Casi al terminar la cuesta más empinada se aglomera un grupo de amigos que de lejos puede intimidar pero que como no se mueven de allí no te queda otra que pasar por su lado. Antes de llegar a ellos de forma muy esporádica pequeños duendes se han camuflado en forma de arbustos… suena muy fuerte el viento… me susurra, me impulsa en el último tramo…quiere decirme algo pero no me doy cuenta.
Hay mucho movimiento, hay mucho jaleo, difuso jaleo… pero la noche está en calma, está templada. El viento sopla contra mí pero no me siento débil, me siento arropada. Sigo sin darme cuenta de que me quiere decir algo.
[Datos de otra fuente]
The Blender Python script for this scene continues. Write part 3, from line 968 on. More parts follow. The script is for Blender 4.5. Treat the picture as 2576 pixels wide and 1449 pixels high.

Cuando las cuatro paredes donde vivo me achuchan y llenan el espacio de bochorno para asfixiarme (aún siendo pleno invierno y abriendo las ventanas), salgo con poco abrigo a respirar. Salgo a sentir ese aire en las manos, en la cara, incluso en los pies cuando me atrevo a salir con sandalias.
Esta noche ha vuelto a decirme algo. Esta vez les oí, pero no sé que me han dicho. Con una extraña, pero no incómoda sensación, me siento empujada a entrar en el corrillo de árboles que veo no muy lejos pero sí muy oscuros. Una rama me invita a entrar. Accedo a ser empujada y me dejo llevar.
Intentan llevarme al centro. Se manifiesta en mí cierto pudor por mirar hacia el cielo y verme envuelta en ellos. Después, todo sucedió lentamente; difuso, pero lento. Me embargó una desazón y unas tremendas ganas de llorar. Sigo mostrando respeto por entrar al círculo. Algo dentro de mí, no me dejaba tocar el tronco. Decidí afrontarlo paso por paso: primero las puntas de los dedos, después la palma, las dos manos…tocar el nudo, sentir la energía… Al regresar a las cuatro paredes, la pesadez había desaparecido.
Los árboles me han hablado a través de la energía y ha sido muy bonito, pero a la vez muy frustrante. Es una sacudida interna similar a lo que sentir cuando rompí la guitarra a golpes contra una roca. Es…difícil de explicar.